*What you need to do*
Search the data for the word "follow". Reproduce every line where it is found.

*Supplied data*

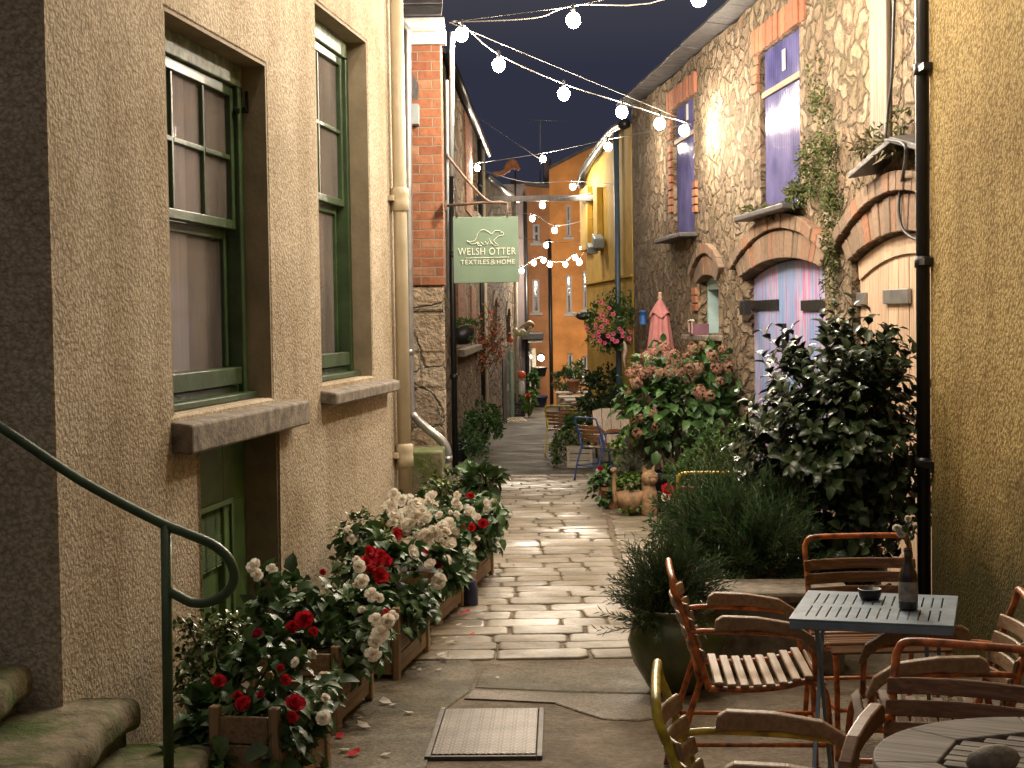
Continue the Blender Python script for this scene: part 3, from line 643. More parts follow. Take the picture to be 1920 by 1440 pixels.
for (a, py, r) in ((849.5, 600, .042), (904, 600, .042)):
    x, z = F3.at(a, py, -.06); m = MB(); m.tube([(x, -.06, zg), (x, -.06, -1.1)], r, 10)
    for k in range(3): m.lathe([(r, -.04), (r * 1.35, -.03), (r * 1.35, .03), (r, .04)], 10, (x, -.06, 4.2 - k * 1.7))
    m.build('drain_pipe', IRON, s3)
x, z = F3.at(911, 600, -.05); MB().tube([(x, -.05, zg), (x, -.05, -1.1)], .035, 8).build('pale_conduit', CREAMP, s3)

F4 = Frame((-.515, 33.05), (.104, 1))
s4 = thing('gabled_stone_building', 'smaller stone building with brick arched windows past the second black pipe', 'building', F4.o, F4.rz)
zt = 4.62; L = 6.35
o1 = [F4.at(925, 600)[0], F4.at(932, 600)[0], F4.at(928, 640)[1], F4.at(928, 575)[1]]; o2 = [F4.at(949, 600)[0], F4.at(956, 600)[0], F4.at(952, 640)[1], F4.at(952, 592)[1]]
wallobj('wall', rect(0, L, -1.4, zt), [arched(o1[0], o1[1], o1[2], o1[3], .18), arched(o2[0], o2[1], o2[2], o2[3], .18)], .35, RUB_LEFT, s4)
MB().bb((0, .7, -1), (L, .8, zt)).build('interior_wall', DARKIN, s4)
for (x0, x1, z0, z1) in (o1, o2):
    o = MB().bb((x0, .15, z0), (x1, .2, z1 + .2)).build('window', DARKIN, s4)
    m = MB(); n = 9; A = archpts(x0, x1, z1, .18, n); B_ = archpts(x0 - .16, x1 + .16, z1 + .02, .36, n)
    for i in range(n): m.prism([A[i], A[i + 1], B_[i + 1], B_[i]], lambda x, z: (x, -.03, z), lambda x, z: (x, .05, z))
    m.build('brick_arch', BRICKV, o)
m = MB(); m.tube([(0, -.09, zt), (L, -.09, zt)], .07, 8); m.build('gutter', STEEL, s4)
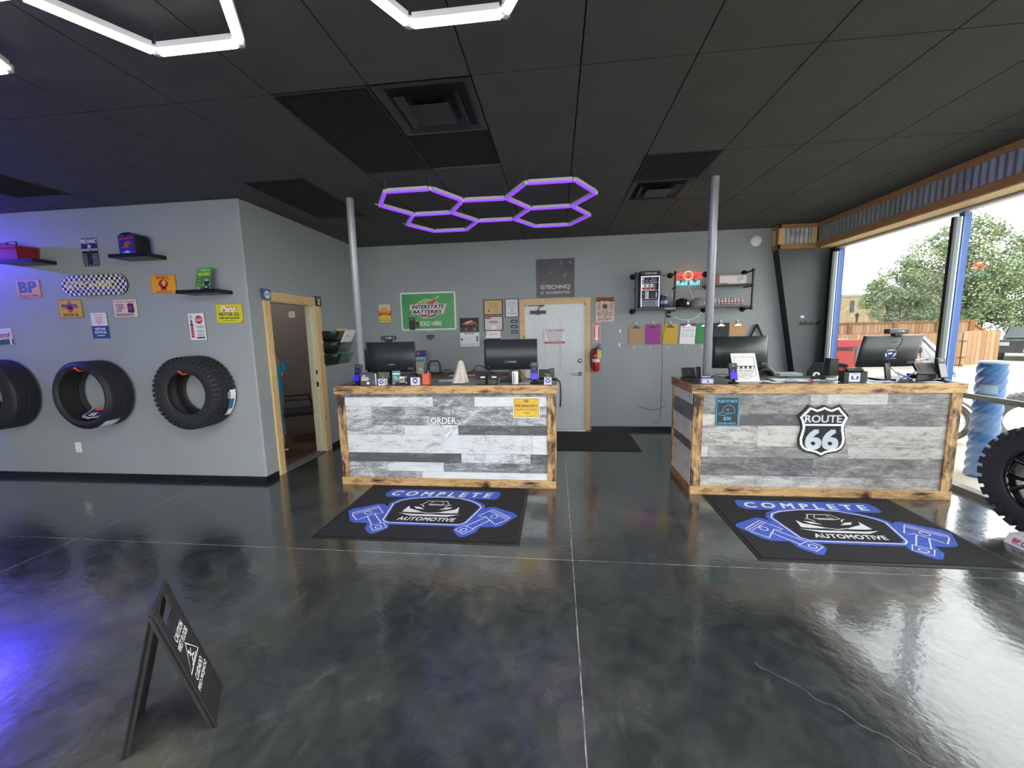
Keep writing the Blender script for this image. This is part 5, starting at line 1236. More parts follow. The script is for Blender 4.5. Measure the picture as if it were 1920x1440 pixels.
def person():
    # local frame: faces -y, standing on z=0; x to the person's left side when seen from the front
    t = thing('person', 'person in teal t-shirt, cropped jeans and dark slip-ons standing in the office doorway', 'person', (-3.925, 5.06, .008), radians(-78))
    SK = mat('skin', S('c08c74'), .55, noise=.06, nscale=14)
    V = []; E_ = []; Rr = []
    def v(p, r, par=None):
        V.append(p); Rr.append(r)
        if par is not None: E_.append((par, len(V)-1))
        return len(V)-1
    pel = v((0, 0, .92), (.125, .10)); sp = v((0, 0, 1.08), (.11, .085), pel); ch = v((0, .0, 1.26), (.13, .095), sp); nb = v((0, .01, 1.40), (.055, .055), ch); nk = v((0, .0, 1.46), .048, nb)
    hd = v((0, -.015, 1.53), (.066, .075), nk); h2 = v((0, -.012, 1.60), (.078, .09), hd); h3 = v((0, -.005, 1.66), (.062, .072), h2)
    for s in (-1, 1):
        sh = v((s*.155, .01, 1.34), .052, ch); el = v((s*.215, .055, 1.07), .040, sh); wr = v((s*.07, -.21, 1.10), .026, el); pm = v((s*.01, -.235, 1.12), (.034, .018), wr)
        for k in range(4):
            a = v((s*-.03, -.243-.004*k, 1.145-.018*k), .0085, pm); b = v((s*-.062, -.236-.004*k, 1.14-.018*k), .0078, a); v((s*-.085+s*.004*k, -.215-.004*k, 1.13-.018*k), .007, b)
        th = v((s*.02, -.25, 1.152), .009, pm); v((s*-.01, -.262, 1.175), .0075, th)
        hp = v((s*.09, .0, .86), .085, pel); kn = v((s*.095, -.01, .49), .052, hp); cf = v((s*.095, .02, .34), .050, kn); an = v((s*.095, .025, .10), .034, cf); v((s*.095, .03, .045), .034, an); v((s*.10, -.10, .03), .03, an)
    skin('body', V, E_, Rr, SK, t)
    # face details
    f = MB(); f.add([(-.010, -.095, 1.575), (.010, -.095, 1.575), (.0, -.118, 1.578), (0, -.097, 1.612)], [(0, 2, 3), (2, 1, 3), (0, 1, 2)], SK); f.build('nose', t)
    for s in (-1, 1):
        f = MB(); f.lathe([(0, -.004), (.011, -.002), (.013, .004)], flat('e8e4e0'), 12, c=(s*.03, -.098, 1.612), axis='Y'); f.lathe([(0, -.006), (.006, -.0045)], flat('3a2a20'), 10, c=(s*.03, -.0985, 1.612), axis='Y'); f.build('eye', t)
        f = MB(); f.lathe([(0, -.012), (.014, -.008), (.018, 0), (0, .004)], SK, 12, c=(s*.083, .0, 1.595), axis='X'); f.build('ear', t)
    f = MB(); f.tube([(-.022, -.095, 1.55), (0, -.101, 1.547), (.022, -.095, 1.55)], .0045, flat('a8605c'), 6); f.build('mouth', t)
    # hair: long, light brown, down the back
    HR = mat('light_brown_hair', S('8d6d52'), .6, noise=.35, nscale=40, stretch=(3, 3, .3))
    h = MB(); rings = []
    for z, cy, rx, ry in ((1.735, .0, .03, .035), (1.715, .01, .065, .075), (1.67, .02, .088, .098), (1.60, .04, .092, .085), (1.52, .06, .09, .062), (1.44, .075, .10, .05), (1.36, .095, .10, .04), (1.28, .115, .085, .028), (1.22, .12, .06, .018)):
        rings.append(((0, cy, z), rx, ry, 0))
    h.loft(rings, HR, 20); h.build('hair', t)
    TS = mat('teal_cotton', S('1f8fae'), .85, noise=.1, nscale=10, bump=.1, bscale=30)
    c = MB(); c.loft([((0, 0, .86), .165, .122, 0), ((0, 0, .98), .16, .118, 0), ((0, 0, 1.10), .15, .115, 0), ((0, 0, 1.24), .172, .13, 0), ((0, 0, 1.33), .185, .12, 0), ((0, .005, 1.385), .155, .095, 0), ((0, .005, 1.42), .085, .07, 0)], TS, 24)
    for s in (-1, 1):
        c.tube([(s*.12, .005, 1.35), (s*.17, .01, 1.33), (s*.20, .035, 1.22), (s*.215, .05, 1.14)], .07, TS, 14, radii=[.075, .084, .08, .074])
    c.build('t_shirt', t)
    J = mat('blue_denim', S('5f7d96'), .8, noise=.15, nscale=14, bump=.08, bscale=120)
    j = MB(); j.loft([((0, .0, .93), .155, .115, 0), ((0, .0, .86), .165, .12, 0), ((0, .0, .78), .165, .115, 0)], J, 24)
    for s in (-1, 1):
        j.loft([((s*.085, .0, .82), .088, .108, 0), ((s*.09, .0, .70), .085, .095, 0), ((s*.095, -.005, .50), .068, .078, 0), ((s*.095, .01, .36), .068, .076, 0), ((s*.095, .02, .24), .064, .07, 0)], J, 18)
    j.build('jeans', t)
    for s in (-1, 1):
        k = MB(); k.loft([((s*.098, -.035, .0), .045, .13, 0), ((s*.098, -.035, .022), .047, .133, 0)], flat('d8d4cc'), 20); k.loft([((s*.098, -.035, .0225), .045, .13, 0), ((s*.098, -.025, .05), .042, .115, 0), ((s*.097, .0, .075), .038, .075, 0)], flat('232326'), 20); k.build('shoe', t)
    for o in t.children:   # she leans forward, looking down
        for vt in o.data.vertices:
            u = min(1., max(0., (vt.co.z-1.22)/.40)); vt.co.y -= .10*u*u*(3-2*u)
person()

# ================================================================== COUNTER ITEMS
CZ = CT+.0005
def monitor(x, y, w, h, label, rz=0, tilt=0, curved=0, z0=.10, stand='plate', sticker=False, foot=True):
    t = thing('monitor', label, 'monitor', (x, y, CZ), rz)
    D = mat('monitor_back_grey', S('303437'), .4, noise=.05); b = MB()
    b.M = Matrix.Translation((0, 0, z0+h/2)) @ Matrix.Rotation(radians(tilt), 4, 'X'); n = 24; vs = []; fs = []
    for i in range(n+1):
        u = -1+2*i/n; xx = u*w/2; cy = curved*(u*u)
        yb = -.022+.012*abs(u)**3
        vs += [(xx, cy+yb, -h/2), (xx, cy+yb, h/2), (xx, cy+.012, h/2), (xx, cy+.012, -h/2)]
    for i in range(n):
        for k in range(4): fs.append((4*i+k, 4*i+(k+1) % 4, 4*i+4+(k+1) % 4, 4*i+4+k))
    fs = [tuple(reversed(f)) for f in fs]; fs += [(0, 1, 2, 3), (4*n+3, 4*n+2, 4*n+1, 4*n)]
    b.add(vs, fs, D); b.sm = [i < 4*n and i % 4 == 0 for i in range(len(fs))]; b.build('housing', t)
    s = MB(); s.M = b.M; vs = []; fs = []
    for i in range(n+1):
        u = -1+2*i/n; vs += [(u*(w/2-.006), curved*u*u+.0125, -h/2+.008), (u*(w/2-.006), curved*u*u+.0125, h/2-.006)]
    for i in range(n): fs.append((2*i, 2*i+1, 2*i+3, 2*i+2))
    s.add(vs, fs, mat('monitor_screen', S('10131a'), .15, emit=.15, ecol=(.5, .6, .8), noise=0)); s.build('screen', t)
    p = MB(); p.M = b.M
    for sx in (-.04, .04):
        for sz in (-.0, .08): p.disc(sx, sz+.0, .0035, -.0235, flat('9a9ea2'), 8)
    p.box(-.07, .07, -.026, -.02, -h/2+.075, -h/2+.10, BLACK); p.rect(-.02, .06, -h/2+.084, -h/2+.092, -.0265, flat('8a8e92')); p.rect(-.022, .022, h/2-.063, h/2-.057, -.0235, flat('1f2224')); p.rect(w/2-.09, w/2-.02, -h/2+.03, -h/2+.055, -.0205, flat('3f4b50'))
    p.disc(-w/2+.05, -h/2+.03, .01, -.0215, BLACK, 12)
    if sticker:
        p.poly([(-.05, .0), (.05, .0), (.06, -.03), (.03, -.065), (-.03, -.065), (-.06, -.03)], -.0237, flat('2b3a7c')); p.text('COMPLETE', 0, .014, .014, W_, -.0242, w=.09, bold=.02); p.poly([(-.03, -.025), (.03, -.025), (.02, -.01), (-.02, -.01)], -.0242, W_); p.line([(-.05, -.015), (-.035, -.05)], .01, -.0242, W_); p.line([(.05, -.015), (.035, -.05)], .01, -.0242, W_)
    p.build('back_ports', t)
    if foot:
        f = MB(); f.box(-.12, .12, -.09, .09, 0, .012, BLACK); f.build('stand_base', t, bevel=.004)
        f = MB(); f.cbox((0, .0, z0/2+.03), (.05, .02, z0+.05), BLACK if stand == 'plate' else DGREY, Matrix.Rotation(radians(-tilt), 3, 'X')); f.build('stand_neck', t, bevel=.003)
    return t
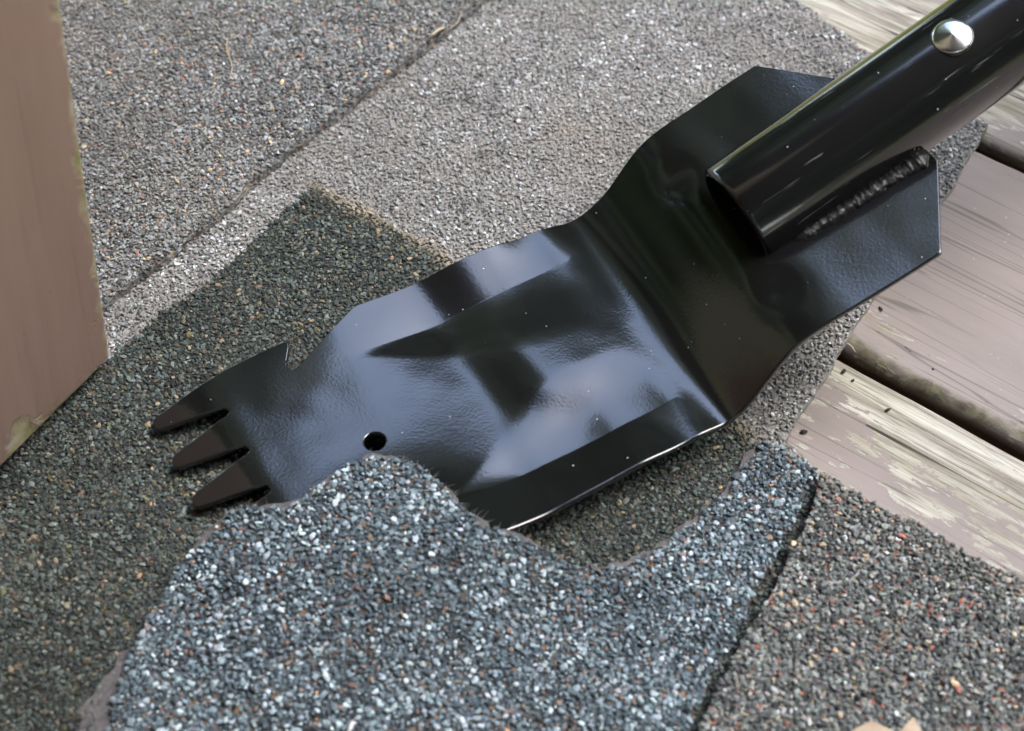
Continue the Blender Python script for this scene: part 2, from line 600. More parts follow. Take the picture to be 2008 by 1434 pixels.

*Task response*
Continue the Blender Python script for this scene: part 3, from line 643. More parts follow. Take the picture to be 1920 by 1440 pixels.
Keep writing the Blender script for this image. This is part 5, starting at line 1236. More parts follow. The script is for Blender 4.5. Measure the picture as if it were 1920x1440 pixels.
Continue the Blender Python script for this scene: part 2, from line 600. More parts follow. Take the picture to be 2008 by 1434 pixels.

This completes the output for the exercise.